Anharmonic phonons and second-order phase-transitions

Anharmonic effects can generally be treated within perturbation theory. Such an approach breaks down when the harmonic solution is dynamically unstable or when the anharmonic corrections of the phonon energies are larger than the harmonic frequencies themselves. This situation occurs near lattice-related second-order phase-transitions such as charge-density-wave (CDW) or ferroelectric instabilities or in H-containing materials, where the large zero-point motion of the protons results in a violation of the harmonic approximation. Interestingly, even in these cases, phonons can be observed, measured, and used to model transport properties. In order to treat such cases, we developed a stochastic implementation of the self-consistent harmonic approximation valid to treat anharmonicity in the nonperturbative regime and to obtain, from first-principles, the structural, thermodynamic and vibrational properties of strongly anharmonic systems [1,2]. I will present applications to the ferroelectric transitions in SnTe [2], to the CWD transitions in NbS2 and NbSe2 (in bulk and monolayer) and to the hydrogen-bond symmetrization transition in the superconducting hydrogen sulfide system [3], that exhibits the highest Tc reported for any superconductor so far. In all cases we are able to predict the transition temperature (pressure) and the evolution of phonons with temperature (pressure).

[1] I. Errea, M. Calandra, F. Mauri, Phys. Rev. Lett. 111, 177002 (2013) and Phys. Rev. B 89, 064302 (2014)

[2] R. Bianco, I. Errea, L. Paulatto, M. Calandra, F. Mauri, Phys. Rev. B 96, 014111 (2017)

[3] I. Errea, M. Calandra, C. J. Pickard, J. R. Nelson, R. J. Needs, Y. Li, H. Liu, Y. Zhang, Y. Ma, F. Mauri, Nature 532, 81 (2016)

Bio: Professor Francesco Mauri is a Full Professor at the Sapienza University.
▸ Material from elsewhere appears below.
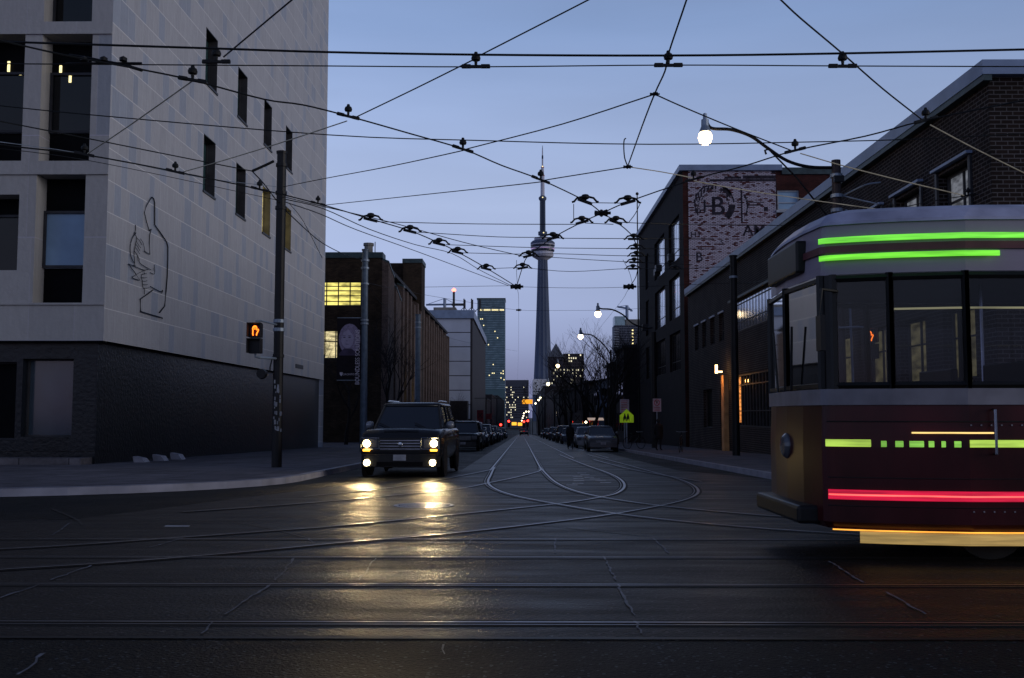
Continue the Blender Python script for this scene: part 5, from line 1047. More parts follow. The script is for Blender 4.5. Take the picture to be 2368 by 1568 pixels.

Following a master’s degree in physics from the University of Pisa and Scuola Normale Superiore, he obtained his PhD from Université de Geneva, and from Sissa in Trieste in 2000. Following postdoctoral stays as Miller Fellow at University of California, Berkeley, he obtained a Full professorship at the Université Pierre et Marie Curie in Paris in 1998. He moved to Rome at Sapienza in 2015. He is an expert in the description of physical properties of materials by first-principles electronic structure methods, with emphasis on the simulation of spectroscopy data (NMR, EPR, Raman, IR, Xanes), on the electron-phonon and phonon-phonon interactions, on the thermal and electronic transport, on superconductivity, on graphene and 2D materials.